- FOMC disagree on open-ended quantitative easing
- Risk sentiment declines: equities and commodities lower and US dollar higher
- Focus today will be February flash PMIs for France, Germany, euro area and US
Minutes from the January FOMC meeting released last night show that policymakers disagree on the path for the open-ended QE program through which the Fed buys 45bn treasuries and 40bn mortgage bonds per month. In the December minutes, participants discussed the timing of an exit from QE, but this time the discussion centred on the potential triggers for such an exit.
There is a general concern among FOMC members about the dangers of a bigger balance sheet, as well as the costs and risks of further asset purchases. According to the minutes ‘Several participants emphasized that the Committee should be prepared to vary the pace of asset purchases, either in response to changes in the economic outlook or as its evaluation of the efficacy and costs of such purchases evolved’. It means that several members of the FOMC want a flexible approach for the purchases, and suggest that the FOMC should be ready to slow the pace of asset purchases. All in all, the FOMC minutes have demonstarted increased uncertainty about duration and size of the Fed’s QE program. As the disagreement on QE increases among FOMC members, the market can no longer be certain that the Fed will keep buying assets until the labour market has recovered.
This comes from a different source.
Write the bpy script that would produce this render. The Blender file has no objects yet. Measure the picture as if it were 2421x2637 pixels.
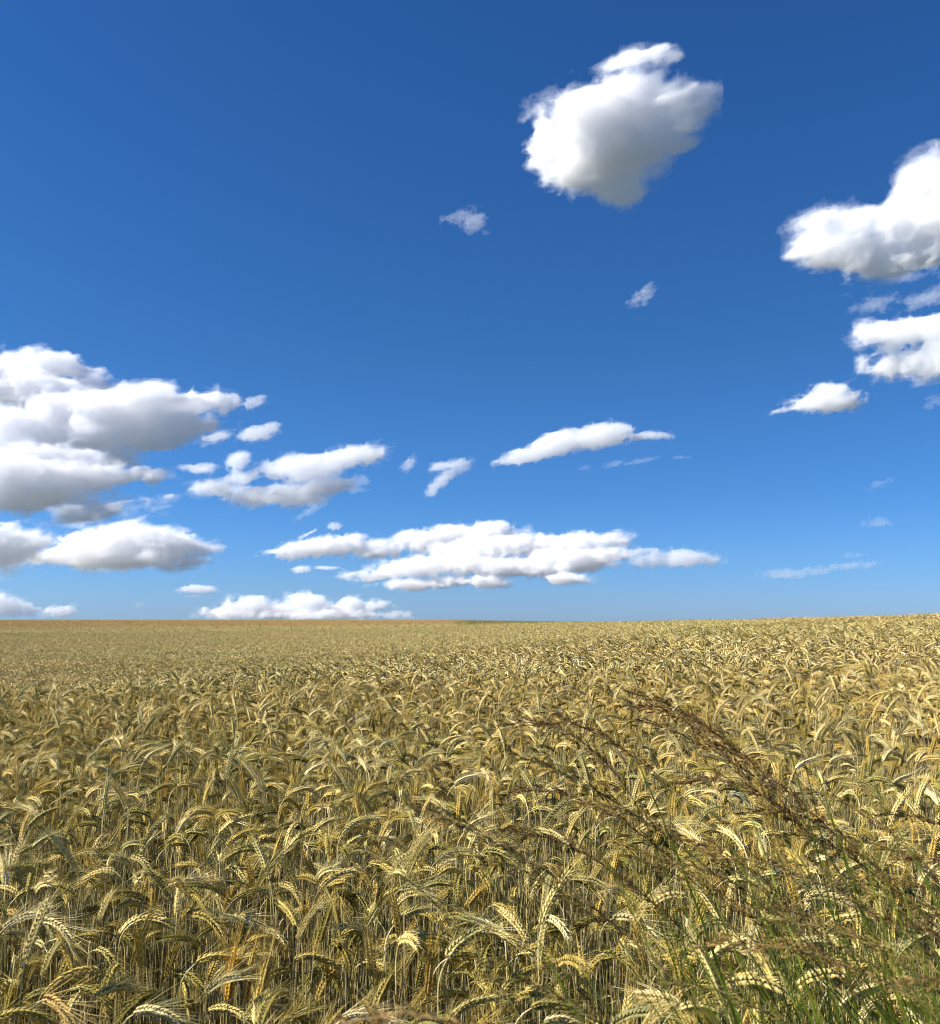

Risk sentiment fell considerably after the FOMC minutes and both US equity markets and commodities declined. The S&P500 dropped 1.2% from a five-year high and the Dow Jones ended the day 0.8% lower while Brent oil fell 1.6% and is trading nearly USD2/bbl lower this morning at 115.
The sell-off in risk assets has continued in the Asian session and most regional indices are trading lower. In the time of writing, Nikkei and Hang Seng are down 1.4% and 1.8%, respectively.
The yield on 10-year US treasuries initially rose to 1.046 and was near the 10-month high set on 14 February at 2.06%. However, yield ended the day 2bp lower compared with the previous day’s close at 2.01% as equities were sold off.
In the FX market, the USD appreciated against all G10 currencies with the exception of JPY. USD/JPY fell to 93.45 while the EUR/USD has dropped to the lowest levels in over five weeks, and is trading below 1.3250 this morning.